To borrow further from Zwicky, there would be a certain justiciness is seeing this nonsense exposed for what it is.

I'm not at all sure that justiciness would be the right word choice here.  In the plagiarism example, the dean's decision wasn't justice but something that merely had the appearance of justice; that puts it in the neighborhood of truthiness, faminess, and referenciness.  My understanding of the Holford case is that exposing "this nonsense for what it is" would actually be justice.  But maybe I'm misunderstanding Shinga's intent.

Or maybe she wasn't using the Colbert suffix -- with its connotation of falseness, inauthenticity, or masquerade -- at all, but rather the positive -iness reported on here in Mark Liberman's discussion of hostiness, the magnetic quality that all good TV hosts have.

Yet another -iness turned up this week on the American Dialect Society mailing list, where David Bowie wrote on the 8th:

I subscribe to several of the Woody's Office Watch family of email newsletters, and the past few "EMAIL Essentials" ones have dealt with spam filtering.
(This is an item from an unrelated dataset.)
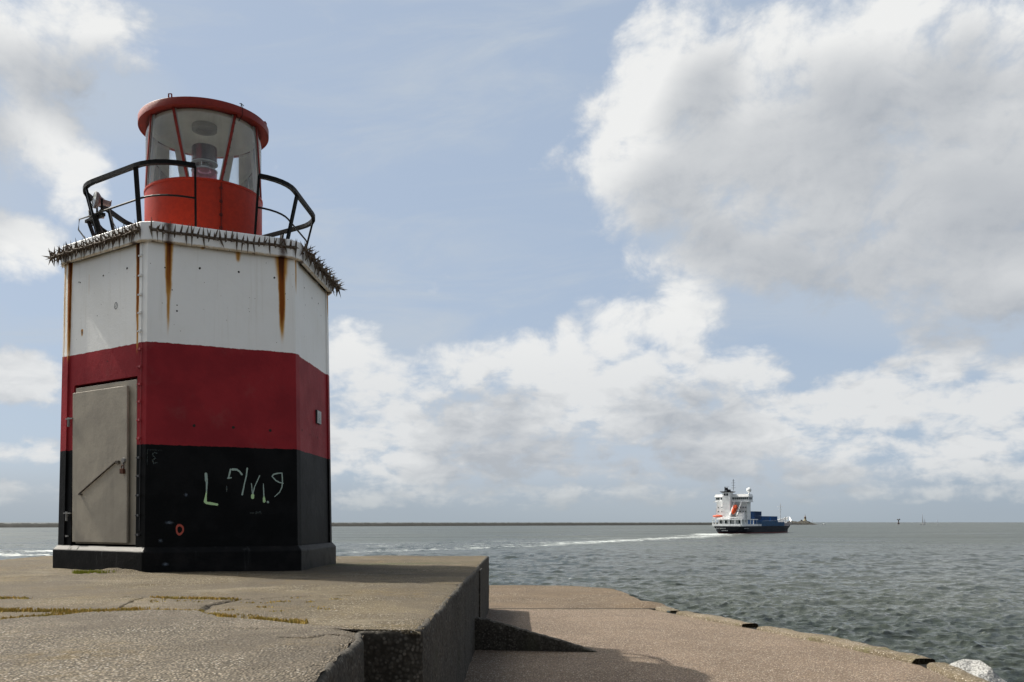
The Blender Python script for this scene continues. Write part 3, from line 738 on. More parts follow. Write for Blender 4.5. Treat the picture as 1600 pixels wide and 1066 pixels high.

Near the beginning of the latest one is the following:

You and I can glance at a message and know right-away if it's spam or not. Computers are nowhere near as smart and probably never will be, all a spam filter can do is analyse a message and work out the likelihood that it is spam. It's not a simple Yes/No but a sliding scale of (with apologies to Stephen Colbert) 'spaminess'.

I would have probably spelled it "spamminess" myself, but it's interesting to see "-iness" being used actively to mean something like "something like this noun, but not exactly like it" with an overt nod to the Colbert Report.

This is just neutral -iness, denoting approximation along some cline, without the disparaging connotation of the Colbert suffix or the positive, approving connotation of hostiness.  As Larry Horn quickly pointed out on ADS-L, there is some tradition in linguistics and psychology for using -iness in contexts where what is usually treated as a categorical binary distinction -- either X or not -- is instead treated as a matter of degree, as in Haj Ross's 1973 paper "Nouniness" or in work on prototype semantics, where notions like "birdiness" are bandied about.  Larry noted that George Lakoff (in a 1972 CLS paper "Hedges") treated truth itself as a matter of degree.  As Larry puts it:

 ... "a chicken is a bird" or "a penguin is a bird" was considered to be less...well, truthy than "a robin is a bird".

But this isn't Colbert's truthiness (which disparages propositions because they fail to be true despite being put forward as if they were), and I wouldn't myself use truthy in describing Lakoff's ideas; I'd say that Lakoff maintained that "a penguin is a bird" is simply less true than "a robin is a bird".

(A digression.  It turns out that the word birdiness has some currency in a completely different context, namely the world of hunting dogs, where a dog is said to be birdie/birdy -- both spellings are out there -- if it's interested in birds.  See, for example, this site of "Questions and Answers On Birdiness and Scenting".)

In any case, plain approximative -iness has been around for some time and has its uses -- I think spamminess is a good coining -- but Colbert shouldn't be getting credit for it.

Then there's the title of this posting, where -iness isn't approximative at all.  Zippy's suffixiness is a matter of being fascinated with suffixes (like birdy dogs with birds), playing with them, using a lot of them.  Zippy is a suffixy guy.